## [Task]
Output every line of the data exactly as it appears.

** BEGIN Data excerpt **

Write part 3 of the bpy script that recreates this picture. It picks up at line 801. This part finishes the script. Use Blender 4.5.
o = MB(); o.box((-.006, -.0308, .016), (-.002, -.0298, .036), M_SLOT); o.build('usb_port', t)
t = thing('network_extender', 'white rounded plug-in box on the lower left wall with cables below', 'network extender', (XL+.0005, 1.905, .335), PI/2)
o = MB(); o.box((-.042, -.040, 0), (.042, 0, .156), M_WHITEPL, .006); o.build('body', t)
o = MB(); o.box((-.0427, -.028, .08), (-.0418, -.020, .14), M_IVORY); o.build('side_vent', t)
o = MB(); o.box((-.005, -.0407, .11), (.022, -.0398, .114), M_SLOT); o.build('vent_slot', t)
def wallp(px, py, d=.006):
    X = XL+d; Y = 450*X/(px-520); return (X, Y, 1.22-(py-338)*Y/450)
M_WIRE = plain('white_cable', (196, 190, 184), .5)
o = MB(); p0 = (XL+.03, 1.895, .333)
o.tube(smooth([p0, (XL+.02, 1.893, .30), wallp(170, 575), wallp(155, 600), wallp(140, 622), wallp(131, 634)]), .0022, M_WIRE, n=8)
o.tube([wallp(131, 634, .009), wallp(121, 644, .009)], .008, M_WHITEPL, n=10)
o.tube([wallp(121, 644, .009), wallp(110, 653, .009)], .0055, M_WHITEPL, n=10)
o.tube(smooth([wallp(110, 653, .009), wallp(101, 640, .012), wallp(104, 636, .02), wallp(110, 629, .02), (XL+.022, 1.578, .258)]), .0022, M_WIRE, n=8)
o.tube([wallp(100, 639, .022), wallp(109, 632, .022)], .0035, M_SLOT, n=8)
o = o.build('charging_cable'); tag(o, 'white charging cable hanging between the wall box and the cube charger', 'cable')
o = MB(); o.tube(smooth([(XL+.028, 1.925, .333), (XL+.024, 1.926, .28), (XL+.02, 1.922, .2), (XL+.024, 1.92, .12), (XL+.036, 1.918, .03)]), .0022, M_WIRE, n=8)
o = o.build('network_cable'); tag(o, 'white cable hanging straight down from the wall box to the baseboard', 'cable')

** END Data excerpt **

## [Written reply]
Write part 3 of the bpy script that recreates this picture. It picks up at line 801. This part finishes the script. Use Blender 4.5.
o = MB(); o.box((-.006, -.0308, .016), (-.002, -.0298, .036), M_SLOT); o.build('usb_port', t)
t = thing('network_extender', 'white rounded plug-in box on the lower left wall with cables below', 'network extender', (XL+.0005, 1.905, .335), PI/2)
o = MB(); o.box((-.042, -.040, 0), (.042, 0, .156), M_WHITEPL, .006); o.build('body', t)
o = MB(); o.box((-.0427, -.028, .08), (-.0418, -.020, .14), M_IVORY); o.build('side_vent', t)
o = MB(); o.box((-.005, -.0407, .11), (.022, -.0398, .114), M_SLOT); o.build('vent_slot', t)
def wallp(px, py, d=.006):
    X = XL+d; Y = 450*X/(px-520); return (X, Y, 1.22-(py-338)*Y/450)
M_WIRE = plain('white_cable', (196, 190, 184), .5)
o = MB(); p0 = (XL+.03, 1.895, .333)
o.tube(smooth([p0, (XL+.02, 1.893, .30), wallp(170, 575), wallp(155, 600), wallp(140, 622), wallp(131, 634)]), .0022, M_WIRE, n=8)
o.tube([wallp(131, 634, .009), wallp(121, 644, .009)], .008, M_WHITEPL, n=10)
o.tube([wallp(121, 644, .009), wallp(110, 653, .009)], .0055, M_WHITEPL, n=10)
o.tube(smooth([wallp(110, 653, .009), wallp(101, 640, .012), wallp(104, 636, .02), wallp(110, 629, .02), (XL+.022, 1.578, .258)]), .0022, M_WIRE, n=8)
o.tube([wallp(100, 639, .022), wallp(109, 632, .022)], .0035, M_SLOT, n=8)
o = o.build('charging_cable'); tag(o, 'white charging cable hanging between the wall box and the cube charger', 'cable')
o = MB(); o.tube(smooth([(XL+.028, 1.925, .333), (XL+.024, 1.926, .28), (XL+.02, 1.922, .2), (XL+.024, 1.92, .12), (XL+.036, 1.918, .03)]), .0022, M_WIRE, n=8)
o = o.build('network_cable'); tag(o, 'white cable hanging straight down from the wall box to the baseboard', 'cable')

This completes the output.